## SHORT EXERCISE
Print the entries below word for word; the pictures stay out of your copy.

## DATASET ROWS
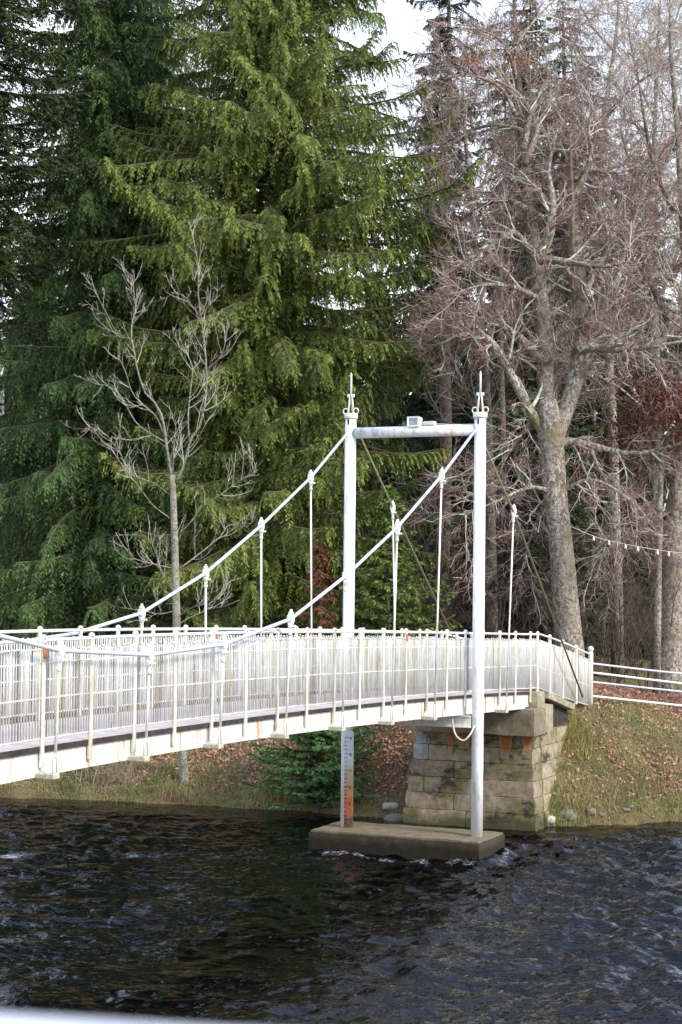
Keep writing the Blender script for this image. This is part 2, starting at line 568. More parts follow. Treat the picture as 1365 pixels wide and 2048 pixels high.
M['bark_conifer'] = bark('conifer_bark', (.15, .105, .085), (.24, .21, .17), (.10, .10, .035), .5, .4)
M['bark_split'] = simple('split_heartwood', (.20, .145, .105), .85, .2, .4, 6, 0, .5)

def terrain_mat():
    m, nt, b = new_mat('bank_soil', .95, .1)
    v = pos(nt)
    c = ramp(nt, noise(nt, v, 1.6, 7, .65), [(.30, (.12, .095, .045)), (.45, (.23, .175, .085)), (.55, (.16, .17, .052)), (.70, (.33, .25, .14))])
    f = ramp(nt, noise(nt, v, .8, 5, .6), [(.45, 0.0), (.62, .8)])
    c = mix(nt, f, c, (.14, .085, .055))
    g = ramp(nt, noise(nt, v, 26, 4, .6), [(.35, .5), (.7, 1.3)])
    c = mix(nt, 1.0, c, g, 'MULTIPLY')
    nt.links.new(c, b.inputs['Base Color'])
    bump(nt, b, noise(nt, v, 12, 7, .7), .9, .06)
    return m
M['terrain'] = terrain_mat()
M['path'] = simple('leafy_path', (.15, .105, .08), .95, .1, .45, 9, 0, .5)

def water_mat():
    m, nt, b = new_mat('river_water', .05, .5)
    b.inputs['IOR'].default_value = 1.333
    b.inputs['Specular IOR Level'].default_value = .5
    b.inputs['Roughness'].default_value = .045
    v = pos(nt, (1.0, 1.35, 1))
    h1 = noise(nt, v, 2.6, 5, .6)
    h2 = noise(nt, pos(nt, (0.8, 1.4, 1), (0, 0, .2)), 9.0, 2, .5)
    ad = nt.nodes.new('ShaderNodeMath'); ad.operation = 'MULTIPLY_ADD'
    bump(nt, b, h2, .9, .03)
    # foam and painted glints carried in the mesh attribute (red = density of both), broken up by noise
    sep = nt.nodes.new('ShaderNodeSeparateColor')
    nt.links.new(attr(nt), sep.inputs[0])
    n = noise(nt, pos(nt, (.8, 2.6, 1)), 14, 8, .75)
    a2 = nt.nodes.new('ShaderNodeMath'); a2.operation = 'ADD'
    nt.links.new(n, a2.inputs[0]); nt.links.new(sep.outputs[0], a2.inputs[1])
    f = ramp(nt, a2.outputs[0], [(.76, 0.0), (1.04, .85)])
    c = mix(nt, f, (.0016, .0016, .0015), (.60, .61, .63))
    nt.links.new(c, b.inputs['Base Color'])
    r = ramp(nt, f, [(0.0, .05), (1.0, .6)])
    nt.links.new(r, b.inputs['Roughness'])
    return m
M['water'] = water_mat()

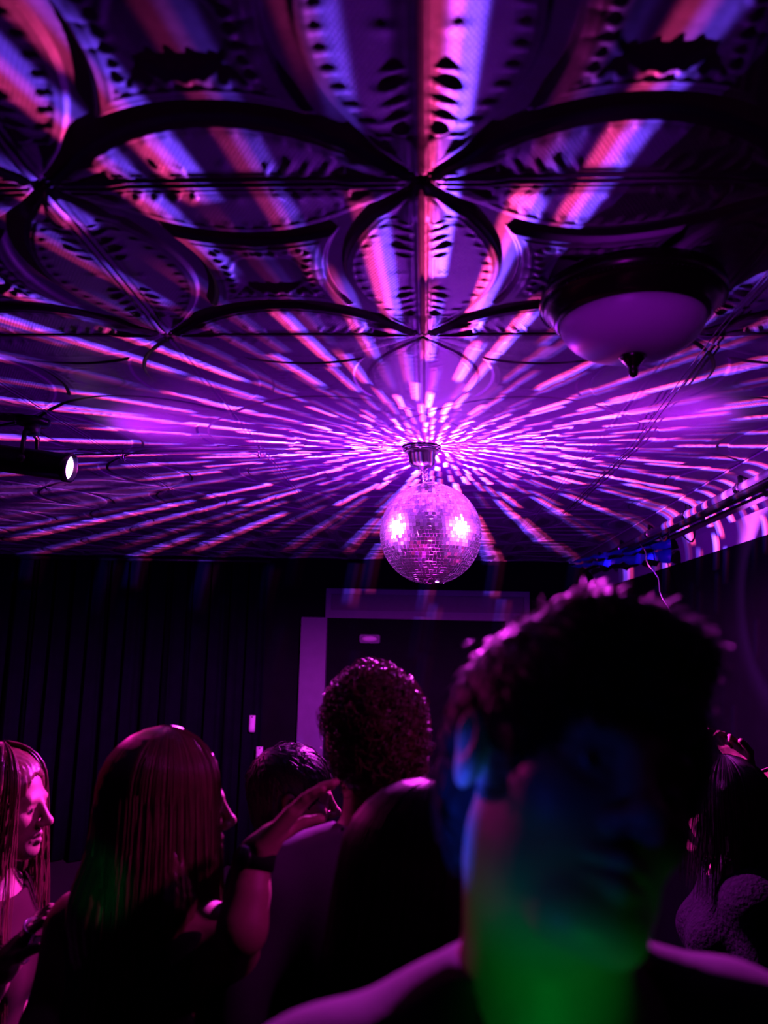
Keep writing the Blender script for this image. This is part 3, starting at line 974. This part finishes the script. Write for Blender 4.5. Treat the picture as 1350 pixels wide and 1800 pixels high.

## WRITTEN SOLUTION
Keep writing the Blender script for this image. This is part 2, starting at line 568. More parts follow. Treat the picture as 1365 pixels wide and 2048 pixels high.
M['bark_conifer'] = bark('conifer_bark', (.15, .105, .085), (.24, .21, .17), (.10, .10, .035), .5, .4)
M['bark_split'] = simple('split_heartwood', (.20, .145, .105), .85, .2, .4, 6, 0, .5)

def terrain_mat():
    m, nt, b = new_mat('bank_soil', .95, .1)
    v = pos(nt)
    c = ramp(nt, noise(nt, v, 1.6, 7, .65), [(.30, (.12, .095, .045)), (.45, (.23, .175, .085)), (.55, (.16, .17, .052)), (.70, (.33, .25, .14))])
    f = ramp(nt, noise(nt, v, .8, 5, .6), [(.45, 0.0), (.62, .8)])
    c = mix(nt, f, c, (.14, .085, .055))
    g = ramp(nt, noise(nt, v, 26, 4, .6), [(.35, .5), (.7, 1.3)])
    c = mix(nt, 1.0, c, g, 'MULTIPLY')
    nt.links.new(c, b.inputs['Base Color'])
    bump(nt, b, noise(nt, v, 12, 7, .7), .9, .06)
    return m
M['terrain'] = terrain_mat()
M['path'] = simple('leafy_path', (.15, .105, .08), .95, .1, .45, 9, 0, .5)

def water_mat():
    m, nt, b = new_mat('river_water', .05, .5)
    b.inputs['IOR'].default_value = 1.333
    b.inputs['Specular IOR Level'].default_value = .5
    b.inputs['Roughness'].default_value = .045
    v = pos(nt, (1.0, 1.35, 1))
    h1 = noise(nt, v, 2.6, 5, .6)
    h2 = noise(nt, pos(nt, (0.8, 1.4, 1), (0, 0, .2)), 9.0, 2, .5)
    ad = nt.nodes.new('ShaderNodeMath'); ad.operation = 'MULTIPLY_ADD'
    bump(nt, b, h2, .9, .03)
    # foam and painted glints carried in the mesh attribute (red = density of both), broken up by noise
    sep = nt.nodes.new('ShaderNodeSeparateColor')
    nt.links.new(attr(nt), sep.inputs[0])
    n = noise(nt, pos(nt, (.8, 2.6, 1)), 14, 8, .75)
    a2 = nt.nodes.new('ShaderNodeMath'); a2.operation = 'ADD'
    nt.links.new(n, a2.inputs[0]); nt.links.new(sep.outputs[0], a2.inputs[1])
    f = ramp(nt, a2.outputs[0], [(.76, 0.0), (1.04, .85)])
    c = mix(nt, f, (.0016, .0016, .0015), (.60, .61, .63))
    nt.links.new(c, b.inputs['Base Color'])
    r = ramp(nt, f, [(0.0, .05), (1.0, .6)])
    nt.links.new(r, b.inputs['Roughness'])
    return m
M['water'] = water_mat()

Keep writing the Blender script for this image. This is part 3, starting at line 974. This part finishes the script. Write for Blender 4.5. Treat the picture as 1350 pixels wide and 1800 pixels high.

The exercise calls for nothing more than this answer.